The following allegations of the Complaint are taken as true for purposes of the pending motions. Dacey maintained an account at Dean Witter, through which he purchased stocks recommended by the Dean Witter Technology Equity Research Team. (Complaint ¶ 5.) In connection with the account, Dacey entered into a Client Account Agreement ("Customer Agreement") with Dean Witter which provided that the securities accounts used by customers such as Dacey could be used to purchase, sell or hold securities on either a cash or a margin basis. (Id. ¶ 6.) Dean Witter also issued a standard form "Confirmation Agreement" in connection with the trades in the account; the Confirmation Agreement provided that "[a]ll transactions are subject to the rules and customs of the Exchange or Market where executed." (Id. ¶ 8.) Plaintiff asserts that the Customer Agreement and the Confirmation Agreement incorporated the rules and customs of the National Association of Securities Dealers ("NASD") and the New York Stock Exchange ("NYSE"). Those rules provide, inter alia, that members of the exchange must "observe high standards of commercial honor and just and equitable principles of trade," (NASD Manual & Notices of Members-Conduct Rules § 2110), that "communications with the public shall be based on principles of fair dealing and good faith and should provide a sound basis for evaluating facts in regard to any particular security" (id., Conduct Rules § 2210(d)(1)(A)), that "[e]xaggerated, unwarranted or misleading statements or claims are prohibited in all public communications . . . [and] no member shall, directly or indirectly, publish, circulate or distribute any public communication that the member knows or has reason to know contains any untrue statement of a material fact or is otherwise false or misleading" (id., Conduct Rules § 2210(d)(1)(B)), and further provide that "a member must have a reasonable basis for [a] recommendation [in sales literature]" (id. Conduct Rules § 2210(d)(2)(B)(i)).

Dean Witter's Technology Equity Research Team issued analyst reports on technology companies with which Dean Witter had investment banking relationships. (Complaint, ¶ 11.) The Technology analyst reports did not reflect fairly or accurately on the business of certain companies because the analysts were under pressure, due to Defendant's investment banking relationships, to issue favorable reports. (Id. ¶¶ 15-18.)

Dacey purchased stock in Sycamore Networks and Redback Networks which had been recommended by Defendant's Technology analysts. (Id. ¶ 19.) Defendant's analysts rated Sycamore Networks and Redback Networks highly at the time Dacey purchased shares in the companies and continued to rate the companies highly although the share prices of the companies' stock were steadily declining. (Id. ¶¶ 22-30.) At the time Defendant's analysts were recommending Sycamore Networks and Redback Networks to customers with trading accounts, Defendant was underwriting a secondary stock offering in Sycamore Network and an initial public offering in Redback Networks. (Id. ¶¶ 21, 28).

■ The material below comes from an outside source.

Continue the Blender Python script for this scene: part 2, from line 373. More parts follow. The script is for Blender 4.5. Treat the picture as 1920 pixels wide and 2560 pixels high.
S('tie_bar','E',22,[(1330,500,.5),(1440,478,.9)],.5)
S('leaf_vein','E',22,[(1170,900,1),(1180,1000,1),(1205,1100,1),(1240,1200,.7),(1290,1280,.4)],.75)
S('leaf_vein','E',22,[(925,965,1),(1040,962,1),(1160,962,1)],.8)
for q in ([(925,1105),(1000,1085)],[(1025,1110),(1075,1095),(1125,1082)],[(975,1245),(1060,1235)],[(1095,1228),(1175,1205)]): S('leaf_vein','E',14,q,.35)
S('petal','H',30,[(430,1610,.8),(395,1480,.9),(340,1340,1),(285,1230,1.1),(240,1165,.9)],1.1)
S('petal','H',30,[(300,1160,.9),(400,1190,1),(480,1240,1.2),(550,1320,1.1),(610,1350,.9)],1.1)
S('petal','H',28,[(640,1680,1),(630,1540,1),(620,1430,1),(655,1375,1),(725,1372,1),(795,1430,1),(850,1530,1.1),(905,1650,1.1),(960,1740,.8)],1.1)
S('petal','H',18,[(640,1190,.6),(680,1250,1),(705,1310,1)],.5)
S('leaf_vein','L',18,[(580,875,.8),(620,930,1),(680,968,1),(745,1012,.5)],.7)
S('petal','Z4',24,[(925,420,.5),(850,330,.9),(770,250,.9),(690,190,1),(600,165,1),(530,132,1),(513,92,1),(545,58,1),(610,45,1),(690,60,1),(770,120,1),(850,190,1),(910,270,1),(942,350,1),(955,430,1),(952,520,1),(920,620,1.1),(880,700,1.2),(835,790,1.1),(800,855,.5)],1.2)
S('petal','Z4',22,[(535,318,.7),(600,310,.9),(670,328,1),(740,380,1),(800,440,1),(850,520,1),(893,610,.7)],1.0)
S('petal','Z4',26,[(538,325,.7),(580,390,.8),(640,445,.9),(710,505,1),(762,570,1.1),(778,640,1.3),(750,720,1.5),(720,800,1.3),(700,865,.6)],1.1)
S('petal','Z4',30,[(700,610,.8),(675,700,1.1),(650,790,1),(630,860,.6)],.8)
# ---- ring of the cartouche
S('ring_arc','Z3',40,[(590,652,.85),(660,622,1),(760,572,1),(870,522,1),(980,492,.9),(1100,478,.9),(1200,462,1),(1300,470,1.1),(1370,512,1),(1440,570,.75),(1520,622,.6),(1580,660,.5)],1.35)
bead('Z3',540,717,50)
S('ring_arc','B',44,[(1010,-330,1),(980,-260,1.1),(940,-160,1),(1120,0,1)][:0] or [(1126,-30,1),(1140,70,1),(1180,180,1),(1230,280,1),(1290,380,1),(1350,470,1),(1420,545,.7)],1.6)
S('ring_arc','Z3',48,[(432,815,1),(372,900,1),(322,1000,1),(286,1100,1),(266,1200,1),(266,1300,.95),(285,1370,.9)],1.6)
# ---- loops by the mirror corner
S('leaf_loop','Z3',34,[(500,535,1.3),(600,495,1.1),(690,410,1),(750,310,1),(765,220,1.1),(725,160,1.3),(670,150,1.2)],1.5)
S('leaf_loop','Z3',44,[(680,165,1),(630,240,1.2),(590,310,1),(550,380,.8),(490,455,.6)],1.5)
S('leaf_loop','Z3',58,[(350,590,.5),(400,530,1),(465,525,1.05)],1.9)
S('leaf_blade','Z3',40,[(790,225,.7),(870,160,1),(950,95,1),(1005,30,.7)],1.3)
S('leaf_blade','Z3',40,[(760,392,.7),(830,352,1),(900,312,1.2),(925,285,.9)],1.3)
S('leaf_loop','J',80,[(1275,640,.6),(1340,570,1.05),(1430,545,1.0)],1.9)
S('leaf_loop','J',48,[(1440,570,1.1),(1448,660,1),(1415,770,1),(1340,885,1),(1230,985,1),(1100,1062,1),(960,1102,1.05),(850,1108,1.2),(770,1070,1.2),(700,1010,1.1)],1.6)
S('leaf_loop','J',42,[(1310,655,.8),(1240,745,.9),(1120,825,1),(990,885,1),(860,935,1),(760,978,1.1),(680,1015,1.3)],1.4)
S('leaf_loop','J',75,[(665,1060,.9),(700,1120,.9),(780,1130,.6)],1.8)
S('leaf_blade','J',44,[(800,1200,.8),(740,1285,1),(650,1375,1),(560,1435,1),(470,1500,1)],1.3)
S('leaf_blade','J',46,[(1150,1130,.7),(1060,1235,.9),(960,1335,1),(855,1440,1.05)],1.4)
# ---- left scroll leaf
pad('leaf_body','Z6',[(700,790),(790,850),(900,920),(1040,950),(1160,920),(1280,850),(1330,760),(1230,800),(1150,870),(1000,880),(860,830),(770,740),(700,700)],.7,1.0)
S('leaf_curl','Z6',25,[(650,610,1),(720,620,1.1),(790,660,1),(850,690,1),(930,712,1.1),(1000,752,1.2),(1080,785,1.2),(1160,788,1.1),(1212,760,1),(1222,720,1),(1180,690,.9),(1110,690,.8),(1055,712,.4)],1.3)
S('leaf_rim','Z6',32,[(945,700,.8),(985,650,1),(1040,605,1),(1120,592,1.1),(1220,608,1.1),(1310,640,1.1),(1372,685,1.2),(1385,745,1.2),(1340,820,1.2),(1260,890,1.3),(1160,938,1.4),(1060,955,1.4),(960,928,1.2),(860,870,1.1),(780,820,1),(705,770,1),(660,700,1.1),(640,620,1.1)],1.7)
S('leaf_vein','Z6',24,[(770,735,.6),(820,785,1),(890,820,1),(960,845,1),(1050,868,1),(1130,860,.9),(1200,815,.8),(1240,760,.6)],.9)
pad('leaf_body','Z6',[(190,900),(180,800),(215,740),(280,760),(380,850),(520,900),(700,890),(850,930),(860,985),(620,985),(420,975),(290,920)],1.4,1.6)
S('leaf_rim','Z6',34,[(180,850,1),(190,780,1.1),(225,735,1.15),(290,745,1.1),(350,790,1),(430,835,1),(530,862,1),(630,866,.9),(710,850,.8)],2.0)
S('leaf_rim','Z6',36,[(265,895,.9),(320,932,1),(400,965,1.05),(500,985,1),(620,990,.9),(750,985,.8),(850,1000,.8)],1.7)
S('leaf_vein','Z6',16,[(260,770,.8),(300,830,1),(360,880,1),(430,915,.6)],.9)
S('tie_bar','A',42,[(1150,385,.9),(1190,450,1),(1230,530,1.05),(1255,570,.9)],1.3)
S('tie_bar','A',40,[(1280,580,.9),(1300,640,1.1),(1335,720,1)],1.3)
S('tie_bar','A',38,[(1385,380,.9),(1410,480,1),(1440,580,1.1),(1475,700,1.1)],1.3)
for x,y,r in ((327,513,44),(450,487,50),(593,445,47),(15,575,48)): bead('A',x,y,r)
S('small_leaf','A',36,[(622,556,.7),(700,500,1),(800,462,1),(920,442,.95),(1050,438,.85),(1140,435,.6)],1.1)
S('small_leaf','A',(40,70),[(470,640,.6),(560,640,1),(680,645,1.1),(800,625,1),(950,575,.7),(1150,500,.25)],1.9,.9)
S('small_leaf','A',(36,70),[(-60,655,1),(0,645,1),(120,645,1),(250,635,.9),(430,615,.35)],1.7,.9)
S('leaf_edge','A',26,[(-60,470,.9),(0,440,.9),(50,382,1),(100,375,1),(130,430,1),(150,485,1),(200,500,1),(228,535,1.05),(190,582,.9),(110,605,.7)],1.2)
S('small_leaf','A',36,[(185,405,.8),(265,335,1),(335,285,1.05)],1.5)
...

Defendant overrated the stocks in these companies and encouraged customers to purchase shares at inflated prices. Plaintiff asserts that, after Defendant made billions of dollars in fees as underwriter for the companies' stock offerings, and after prices had collapsed, Defendant lowered its ratings. (Id. ¶ 31.)

Plaintiff asserts a breach of contract claim arising from the foregoing transactions, alleging that Defendant "failed to adhere to the industry regulations and guidelines that it warranted it would abide by, materially breaching the Customer Agreement and Confirmation Agreement." (Id. ¶ 43.)

The Complaint defines two plaintiff subclasses, as follows:

PURCHASER CLASS: All customers of [Morgan Stanley] who (i) purchased shares of any of the companies identified on Exhibit A from Morgan Stanley, (ii) held those shares after the date on which Morgan Stanley issued a post-purchase analyst report that contained a positive recommendation, and (iii) were damaged thereby.

(Id. ¶ 32.), and

HOLDER CLASS. All customers of [Morgan Stanley] who (i) purchased shares of any of the companies identified on Exhibit A from [Morgan Stanley] (ii) held those shares after the date on which [Morgan Stanley] issued a post-purchase analyst report that contained a positive recommendation, and (iii) were damaged thereby.